# Your task:
Only the lines from the first one through the line with "sc.camera = cam" should be printed, exactly as they appear.
## begin
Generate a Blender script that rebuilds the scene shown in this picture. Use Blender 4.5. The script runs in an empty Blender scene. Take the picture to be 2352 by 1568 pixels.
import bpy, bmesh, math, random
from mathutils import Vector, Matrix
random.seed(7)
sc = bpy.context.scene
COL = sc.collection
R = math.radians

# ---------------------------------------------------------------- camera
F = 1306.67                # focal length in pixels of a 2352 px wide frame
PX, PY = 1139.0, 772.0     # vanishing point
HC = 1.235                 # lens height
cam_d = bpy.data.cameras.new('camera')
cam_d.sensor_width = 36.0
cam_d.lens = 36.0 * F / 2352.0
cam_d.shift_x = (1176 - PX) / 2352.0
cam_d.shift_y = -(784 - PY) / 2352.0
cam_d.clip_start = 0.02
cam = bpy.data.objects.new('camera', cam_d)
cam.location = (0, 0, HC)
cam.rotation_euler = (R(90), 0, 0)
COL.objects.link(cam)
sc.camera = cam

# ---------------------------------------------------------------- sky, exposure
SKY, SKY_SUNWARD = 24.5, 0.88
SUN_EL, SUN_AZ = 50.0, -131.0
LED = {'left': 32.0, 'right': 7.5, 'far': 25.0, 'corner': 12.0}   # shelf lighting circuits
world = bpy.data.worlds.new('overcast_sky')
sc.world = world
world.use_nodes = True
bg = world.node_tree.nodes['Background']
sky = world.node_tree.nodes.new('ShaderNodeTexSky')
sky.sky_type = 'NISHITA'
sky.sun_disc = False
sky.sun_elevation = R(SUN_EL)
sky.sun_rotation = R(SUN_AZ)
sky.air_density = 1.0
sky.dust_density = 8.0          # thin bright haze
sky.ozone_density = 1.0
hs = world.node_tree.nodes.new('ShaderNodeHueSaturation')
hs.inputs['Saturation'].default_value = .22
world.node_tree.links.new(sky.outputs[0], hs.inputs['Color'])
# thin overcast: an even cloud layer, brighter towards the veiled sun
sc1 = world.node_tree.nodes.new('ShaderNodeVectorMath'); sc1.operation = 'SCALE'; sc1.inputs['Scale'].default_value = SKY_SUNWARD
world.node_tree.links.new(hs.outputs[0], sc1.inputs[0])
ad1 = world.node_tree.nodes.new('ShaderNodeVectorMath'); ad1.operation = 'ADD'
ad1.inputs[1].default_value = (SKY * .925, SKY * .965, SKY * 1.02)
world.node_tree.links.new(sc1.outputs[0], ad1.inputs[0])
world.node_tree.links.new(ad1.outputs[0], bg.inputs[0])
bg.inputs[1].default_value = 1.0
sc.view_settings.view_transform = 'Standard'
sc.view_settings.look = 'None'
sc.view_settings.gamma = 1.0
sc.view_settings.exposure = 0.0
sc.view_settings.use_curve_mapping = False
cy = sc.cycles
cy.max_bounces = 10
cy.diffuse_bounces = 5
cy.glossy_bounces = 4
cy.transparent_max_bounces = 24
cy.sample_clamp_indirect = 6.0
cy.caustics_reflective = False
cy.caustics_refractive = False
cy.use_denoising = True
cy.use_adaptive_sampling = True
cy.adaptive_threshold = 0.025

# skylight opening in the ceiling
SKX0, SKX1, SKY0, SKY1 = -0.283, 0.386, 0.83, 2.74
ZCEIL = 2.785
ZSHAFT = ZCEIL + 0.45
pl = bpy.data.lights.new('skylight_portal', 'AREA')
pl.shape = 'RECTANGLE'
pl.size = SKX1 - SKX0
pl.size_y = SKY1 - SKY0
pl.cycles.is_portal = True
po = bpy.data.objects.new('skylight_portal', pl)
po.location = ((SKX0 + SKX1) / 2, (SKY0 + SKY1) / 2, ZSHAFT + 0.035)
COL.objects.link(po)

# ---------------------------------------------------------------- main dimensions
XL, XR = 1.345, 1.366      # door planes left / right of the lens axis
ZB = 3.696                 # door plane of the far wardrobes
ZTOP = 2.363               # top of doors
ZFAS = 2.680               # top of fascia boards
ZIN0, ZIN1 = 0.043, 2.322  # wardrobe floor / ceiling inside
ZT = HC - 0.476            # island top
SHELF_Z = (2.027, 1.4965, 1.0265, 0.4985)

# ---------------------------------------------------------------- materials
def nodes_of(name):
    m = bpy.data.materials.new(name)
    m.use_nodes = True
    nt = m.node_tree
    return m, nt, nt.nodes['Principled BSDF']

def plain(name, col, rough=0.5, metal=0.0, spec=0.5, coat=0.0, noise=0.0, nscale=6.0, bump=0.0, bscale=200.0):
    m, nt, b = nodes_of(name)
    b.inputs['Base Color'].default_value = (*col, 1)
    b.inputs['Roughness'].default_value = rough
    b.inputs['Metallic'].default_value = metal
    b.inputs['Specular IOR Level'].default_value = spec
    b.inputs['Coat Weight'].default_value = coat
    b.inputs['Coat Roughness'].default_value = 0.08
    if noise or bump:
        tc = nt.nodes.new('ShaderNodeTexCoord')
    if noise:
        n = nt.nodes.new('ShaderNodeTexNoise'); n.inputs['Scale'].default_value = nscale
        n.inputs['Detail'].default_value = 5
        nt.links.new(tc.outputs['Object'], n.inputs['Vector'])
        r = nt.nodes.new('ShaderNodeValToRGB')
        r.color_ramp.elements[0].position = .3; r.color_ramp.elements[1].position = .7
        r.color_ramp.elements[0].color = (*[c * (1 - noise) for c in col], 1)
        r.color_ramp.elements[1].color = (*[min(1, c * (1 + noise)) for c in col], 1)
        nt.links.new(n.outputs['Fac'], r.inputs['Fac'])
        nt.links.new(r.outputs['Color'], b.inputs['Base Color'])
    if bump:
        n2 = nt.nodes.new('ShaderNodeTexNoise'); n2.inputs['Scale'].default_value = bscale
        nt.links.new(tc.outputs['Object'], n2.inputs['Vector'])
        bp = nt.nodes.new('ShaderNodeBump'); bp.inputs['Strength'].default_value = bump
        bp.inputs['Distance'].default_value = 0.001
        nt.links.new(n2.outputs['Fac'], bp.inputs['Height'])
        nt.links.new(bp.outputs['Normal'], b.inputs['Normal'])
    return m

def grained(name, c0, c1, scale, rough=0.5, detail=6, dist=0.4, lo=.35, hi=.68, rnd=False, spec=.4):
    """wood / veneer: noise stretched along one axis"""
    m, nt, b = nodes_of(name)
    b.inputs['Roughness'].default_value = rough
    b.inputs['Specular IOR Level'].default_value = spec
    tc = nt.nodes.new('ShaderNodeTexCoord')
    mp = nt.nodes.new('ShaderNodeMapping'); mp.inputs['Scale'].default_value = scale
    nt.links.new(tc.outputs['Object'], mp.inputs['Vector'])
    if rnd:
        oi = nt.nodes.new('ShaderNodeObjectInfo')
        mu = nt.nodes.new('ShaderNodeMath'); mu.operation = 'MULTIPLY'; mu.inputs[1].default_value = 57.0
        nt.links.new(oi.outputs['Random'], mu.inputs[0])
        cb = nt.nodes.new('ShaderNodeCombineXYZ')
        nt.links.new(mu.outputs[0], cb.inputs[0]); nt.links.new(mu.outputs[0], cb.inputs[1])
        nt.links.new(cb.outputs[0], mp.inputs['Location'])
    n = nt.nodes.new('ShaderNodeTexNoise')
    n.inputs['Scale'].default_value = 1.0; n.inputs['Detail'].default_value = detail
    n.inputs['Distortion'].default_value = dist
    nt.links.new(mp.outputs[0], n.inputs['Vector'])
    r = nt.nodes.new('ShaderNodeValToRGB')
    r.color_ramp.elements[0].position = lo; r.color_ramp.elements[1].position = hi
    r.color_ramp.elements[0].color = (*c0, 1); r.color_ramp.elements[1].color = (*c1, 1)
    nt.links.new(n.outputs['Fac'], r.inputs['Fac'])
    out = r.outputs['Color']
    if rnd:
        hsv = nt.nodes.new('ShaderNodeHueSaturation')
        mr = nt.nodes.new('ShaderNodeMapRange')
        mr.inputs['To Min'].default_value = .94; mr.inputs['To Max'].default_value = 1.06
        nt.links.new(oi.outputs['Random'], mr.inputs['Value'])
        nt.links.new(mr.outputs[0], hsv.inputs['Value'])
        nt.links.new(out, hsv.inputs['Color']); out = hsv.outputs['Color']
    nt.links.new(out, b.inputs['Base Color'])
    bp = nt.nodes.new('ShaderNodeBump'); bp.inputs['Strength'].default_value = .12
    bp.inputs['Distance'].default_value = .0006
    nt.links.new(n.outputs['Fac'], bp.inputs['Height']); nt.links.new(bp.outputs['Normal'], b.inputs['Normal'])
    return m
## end
# Output for this exercise:
Generate a Blender script that rebuilds the scene shown in this picture. Use Blender 4.5. The script runs in an empty Blender scene. Take the picture to be 2352 by 1568 pixels.
import bpy, bmesh, math, random
from mathutils import Vector, Matrix
random.seed(7)
sc = bpy.context.scene
COL = sc.collection
R = math.radians

# ---------------------------------------------------------------- camera
F = 1306.67                # focal length in pixels of a 2352 px wide frame
PX, PY = 1139.0, 772.0     # vanishing point
HC = 1.235                 # lens height
cam_d = bpy.data.cameras.new('camera')
cam_d.sensor_width = 36.0
cam_d.lens = 36.0 * F / 2352.0
cam_d.shift_x = (1176 - PX) / 2352.0
cam_d.shift_y = -(784 - PY) / 2352.0
cam_d.clip_start = 0.02
cam = bpy.data.objects.new('camera', cam_d)
cam.location = (0, 0, HC)
cam.rotation_euler = (R(90), 0, 0)
COL.objects.link(cam)
sc.camera = cam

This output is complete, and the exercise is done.